If you are interested, there are other methods of generating speech using an Arduino, and they are described in several projects in https://www.instructables.com. These other methods could also produce music and special sounds such as may be interesting for Hallowe’en projects.

Step 9: (Optional): Change Some of the Spoken Words

If you want to, you could easily change the spoken words in my project sketch. To find the proper format for the words to be used, it’s necessary to look at the list of words in the library.

  1. In the Arduino app on your computer, go to “Talkie” in the Library Manager (Tools > Manage Libraries > type Talkie).
  2. Click ”More info” (At bottom left).
  3. A window appears in the browser, containing info about Talkie in github.com. There is plenty of info there, but we are interested in only the “Predefined vocabulary”, which is almost half-way down all the info. Instructions to create additional words are in the very next topic, titled “Own vocabulary”.
  4. In the “Predefined vocabulary” paragraph, click “Vocab_*.h” files. In the new webpage, it’s necessary to sign in or sign up, in order for the info appear. After signing in, a list of files appears. Each file whose name begins with “Vocab” and ends with “.h” contains a list of words. To view the words in a file, click on the name (not on the folder icon) in the right-hand list. 

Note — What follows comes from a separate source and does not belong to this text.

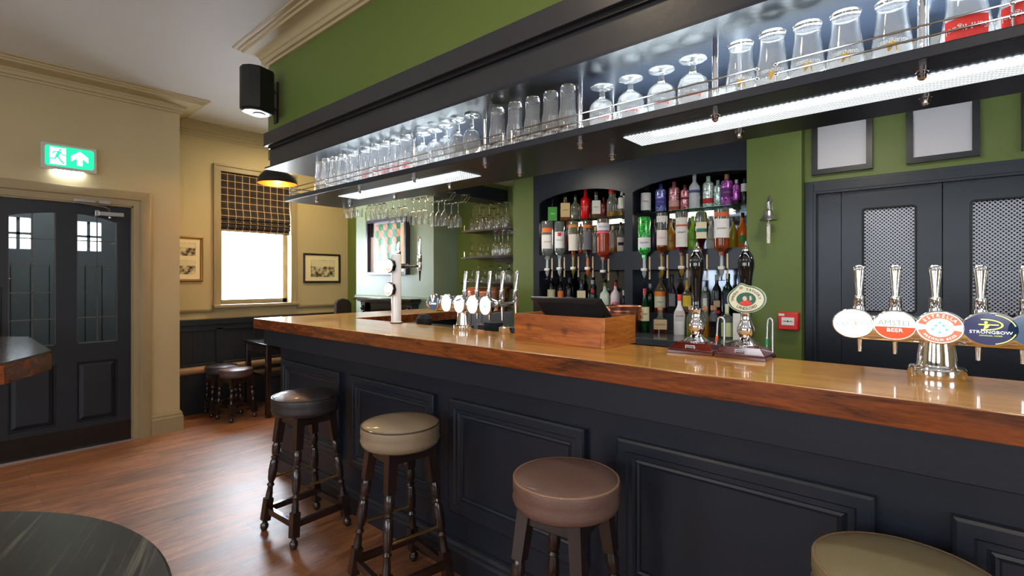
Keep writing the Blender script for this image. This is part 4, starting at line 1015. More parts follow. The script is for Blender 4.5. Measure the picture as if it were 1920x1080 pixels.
for q in [
 dict(label='black bottle with a white label and red letters, first on the right glass shelf', px=1211, yt=349, yb=393, wpx=19, style='cyl', glass=(24, 20, 20), lab=((226, 224, 220), .12, .74), text="PIMM'S", tcol=(190, 20, 30), opaque=True, cap=(30, 30, 30)),
 dict(label='blue glitter gin bottle on the right glass shelf', px=1239, yt=345, yb=395, wpx=20, style='cyl', glass=(60, 70, 160), gm=glitter((28, 34, 120), (170, 180, 250)), lab=((58, 62, 150), .22, .48), text='WHITLEY', tcol=(230, 150, 60), cap=(30, 40, 110)),
 dict(label='copper pink glitter bottle beside the blue one', px=1264, yt=341, yb=392, wpx=20, style='cyl', glass=(150, 80, 90), gm=glitter((92, 40, 50), (240, 170, 180)), lab=((196, 150, 148), .14, .36), lab2=((150, 60, 40), .04, .15), text='NEILL', tcol=(230, 190, 60), cap=(120, 60, 60)),
 dict(label='short rose glitter bottle set back on the right glass shelf', px=1284, yt=347, yb=392, wpx=16, style='cyl', glass=(170, 60, 80), gm=glitter((120, 40, 60), (250, 180, 190)), lab2=((90, 14, 24), .42, .5), cap=(90, 20, 30)),
 dict(label='tall frosted white vodka bottle touching the right arch', px=1302, yt=327, yb=388, wpx=20, style='round', glass=(196, 200, 206), opaque=True, lab=((60, 70, 130), .46, .54), cap=(190, 194, 198)),
 dict(label='silver glitter bottle with a red band on the right glass shelf', px=1328, yt=331, yb=386, wpx=20, style='cyl', glass=(190, 220, 210), gm=glitter((120, 150, 145), (240, 252, 248)), lab2=((170, 36, 38), .14, .30), text='WHITLEY', tcol=(180, 120, 40), cap=(150, 180, 170)),
 dict(label='pale green glitter bottle behind the red banded one', px=1346, yt=338, yb=385, wpx=15, style='cyl', glass=(150, 190, 180), gm=glitter((90, 130, 120), (220, 240, 235)), cap=(120, 150, 140)),
 dict(label='purple glitter gin bottle with a copper emblem on the right glass shelf', px=1363, yt=327, yb=383, wpx=22, style='cyl', glass=(190, 190, 200), gm=glitter((70, 20, 90), (220, 120, 230)), lab=((86, 20, 110), .28, .56), text='WHITLEY', tcol=(220, 150, 90), cap=(160, 120, 60)),
 dict(label='small violet glitter bottle behind the purple one', px=1381, yt=337, yb=382, wpx=15, style='cyl', glass=(150, 30, 150), gm=glitter((90, 10, 100), (240, 120, 240)), lab=((40, 20, 40), .0, .2), cap=(200, 200, 200)),
 dict(label='dark bottle with a white neck label at the right end of the glass shelf', px=1396, yt=335, yb=381, wpx=13, style='wine', glass=(24, 26, 26), opaque=True, lab=((220, 220, 216), .5, .8), cap=(30, 30, 30))]:
    bottle(Y=Yg, zs=ZG, group=T2, **q)
# inverted bottles on optics
M_CLEARP = mat('clear_plastic', (225, 228, 228), .15, trans=.6); M_CREAMSTRIP = mat('cream_strip', (224, 196, 160), .5)
def optic(label, px, yn, Y=3.262, orange=None, group='optics under the upturned bottles'):
    x, zn = PY(px, yn, Y)
    o = thing('optic_dispenser', label, 'optic', (x, Y, zn - .13), 0, group)
    MB().box(.020, .030, .030, .037, .0, .16).build('bracket_strip', M_CREAMSTRIP, o)
    MB().box(.004, .028, .0, .034, .055, .066).build('bracket_arm', M_BLACK, o)
    MB().box(-.018, .018, -.018, .010, .058, .078).build('white_collar', M_PAPER, o, bevel=.003)
    MB().lathe([(0, .012), (.006, .012), (.009, .025), (.014, .034), (.015, .058), (.010, .062), (.009, .150), (0, .150)], 16).build('measure_tube', M_CLEARP if not orange else mat('measure_%d_%d_%d' % orange, orange, .15, trans=.5), o)
    MB().tube([(0, 0, -.012), (0, 0, .014)], .004, 8).tube([(-.026, -.01, -.012), (.026, -.012, -.010)], .0022, 6).build('push_lever', M_BLACK, o)
    return o
U = 'upturned bottles on optics'
Yi = 3.262
inv = [
 (dict(label='upturned clear vodka bottle with an orange band, first in the left bay', px=1026, yt=415, yb=487, wpx=22, style='cyl', glass=(235, 240, 235), lab=((228, 224, 216), .36, .72), lab2=((214, 112, 50), .18, .30, 1.0), text='SMIRNOFF', tcol=(150, 40, 30)), None),
 (dict(label='upturned clear rum bottle with a white label and red dot', px=1049, yt=416, yb=485, wpx=19, style='cyl', glass=(225, 240, 235), lab=((230, 230, 226), .28, .72), lab2=((200, 40, 40), .30, .40, .35), text='BACARDI', tcol=(30, 30, 40)), None),
 (dict(label='upturned amber spirit bottle with a tiger patterned label', px=1075, yt=415, yb=484, wpx=20, style='long', glass=(235, 225, 195), liquid=(206, 118, 20), fill=.45, lab=((222, 214, 200), .36, .80, 1.1), lab2=((198, 130, 60), .10, .18)), (150, 140, 50)),
 (dict(label='upturned dark rum bottle with an orange and blue label', px=1102, yt=414, yb=484, wpx=19, style='long', glass=(200, 190, 170), liquid=(58, 18, 10), fill=.6, lab=((92, 90, 96), .30, .78, 1.0), lab2=((190, 96, 40), .12, .2)), (220, 110, 20)),
 (dict(label='upturned pink gin bottle with a white and pink label', px=1131, yt=411, yb=489, wpx=24, style='cyl', glass=(240, 220, 215), liquid=(226, 96, 58), fill=.72, lab=((226, 220, 226), .10, .28), lab2=((226, 90, 130), .30, .34), text="GORDON'S", tcol=(60, 90, 140)), (60, 60, 60)),
 (dict(label='upturned green glitter gin bottle with a white label', px=1208, yt=407, yb=485, wpx=24, style='cyl', glass=(20, 150, 50), gm=glitter((6, 90, 24), (90, 230, 110)), lab=((222, 222, 224), .50, .74), text="GORDON'S", tcol=(120, 20, 40)), None),
 (dict(label='upturned spirit bottle with a red balloon label and amber remains', px=1241, yt=399, yb=482, wpx=20, style='cyl', glass=(220, 225, 215), liquid=(150, 78, 20), fill=.32, lab=((226, 216, 208), .40, .74), lab2=((224, 222, 216), .08, .22), text='COMFORT', tcol=(190, 60, 50)), (180, 140, 30)),
 (dict(label='upturned red spirit bottle with a tall white label', px=1278, yt=397, yb=480, wpx=24, style='long', glass=(220, 225, 220), liquid=(116, 20, 18), fill=.52, lab=((222, 216, 206), .14, .80, 1.05), lab2=((196, 76, 40), .30, .34), text='SUMMER', tcol=(50, 40, 40)), (190, 140, 40)),
 (dict(label='upturned round liqueur bottle with an oval cream label', px=1315, yt=397, yb=482, wpx=26, style='globe', glass=(210, 215, 200), liquid=(70, 14, 14), fill=.75, lab=((224, 214, 180), .24, .60, .8), lab2=((50, 110, 100), .38, .46, .8)), (190, 140, 40)),
 (dict(label='upturned vodka bottle with a white label and orange spirit at the right', px=1353, yt=392, yb=480, wpx=28, style='cyl', glass=(225, 235, 225), liquid=(196, 96, 50), fill=.50, lab=((228, 226, 222), .22, .62), lab2=((196, 90, 50), .08, .17), text='SMIRNOFF', tcol=(60, 50, 50)), None)]
for i, (q, oc) in enumerate(inv):
    bottle(Y=Yi, inv=True, group=U, **q)
    lb_ = q['label'].replace('upturned ', '')
    optic('optic measure under the ' + ' '.join(lb_.split()[:9]).rstrip(','), q['px'], q['yb'] + 4, orange=oc)
# bottles standing behind, on the ledge
LB = 'bottles on the ledge behind the upturned ones'
for q in [
 dict(label='slim bottle with a dark red cap behind the second upturned bottle', px=1062, yt=418, yb=475, wpx=9, style='wine', glass=(60, 20, 40), opaque=True, cap=(120, 20, 30)),
 dict(label='bottle with a brown cork and orange dregs behind the tiger label', px=1089, yt=419, yb=470, wpx=10, style='long', glass=(240, 236, 220), liquid=(220, 80, 16), fill=.16, cap=(120, 76, 40)),
 dict(label='clear bottle with pale spirit left of the pink gin', px=1116, yt=425, yb=475, wpx=11, style='round', glass=(240, 240, 220), cap=(220, 200, 120)),
 dict(label='clear bottle with gold dregs right of the pink gin', px=1149, yt=424, yb=473, wpx=12, style='cyl', glass=(240, 238, 220), liquid=(216, 160, 30), fill=.2, cap=(200, 190, 170)),
 dict(label='clear bottle with a black and cream label at the right of the left bay', px=1164, yt=416, yb=474, wpx=14, style='squat', glass=(236, 238, 232), lab=((222, 216, 202), .06, .5), lab2=((50, 20, 24), .24, .34, .8), cap=(30, 24, 22)),
 dict(label='dark purple and green bottle right of the green glitter gin', px=1226, yt=410, yb=469, wpx=11, style='wine', glass=(40, 20, 50), opaque=True, cap=(30, 14, 34)),
 dict(label='yellow bottle with dark lettering in the right bay', px=1258, yt=409, yb=468, wpx=16, style='long', glass=(196, 142, 24), opaque=True, cap=(150, 110, 40), text='ZING', lab=((196, 142, 24), .1, .5)),
 dict(label='pink bottle behind the red spirit bottle', px=1271, yt=412, yb=468, wpx=13, style='long', glass=(190, 46, 90), opaque=True, cap=(60, 20, 40)),
 dict(label='lime green bottle behind the round liqueur bottle', px=1299, yt=405, yb=467, wpx=17, style='long', glass=(130, 200, 20), opaque=True, cap=(120, 190, 30), text='ZING', lab=((130, 200, 20), .1, .5)),
 dict(label='frosted grey bottle between the round liqueur and the last vodka bottle', px=1333, yt=406, yb=466, wpx=16, style='long', glass=(196, 194, 186), opaque=True, cap=(120, 116, 110), text='ZING', lab=((196, 194, 186), .1, .5)),
 dict(label='olive yellow bottle left of the orange bottle', px=1375, yt=408, yb=464, wpx=16, style='long', glass=(150, 140, 30), opaque=True, cap=(40, 36, 24)),
 dict(label='orange bottle with a green logo beside the green pier', px=1392, yt=399, yb=463, wpx=19, style='long', glass=(226, 110, 24), opaque=True, cap=(30, 26, 24), lab=((60, 140, 60), .14, .36, .6))]:
    bottle(Y=3.44, zs=ZU0, group=LB, **q)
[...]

For my project, “Vocab_US_TI99.h” is the best list. It has about 360 words. The words can be copied or typed into an Arduino sketch. But only part of the line is needed. For example, the list shows “extern const uint8_t spt_HELLO[]  PROGMEM;” but the only part needed is “spt_HELLO’. 

If you use words from a list other than “Vocab_US_TI99.h”, a statement needs to be added to include that list in the project sketch. It should be inserted just before or just after the #include "Vocab_US_TI99.h" statement in the project sketch.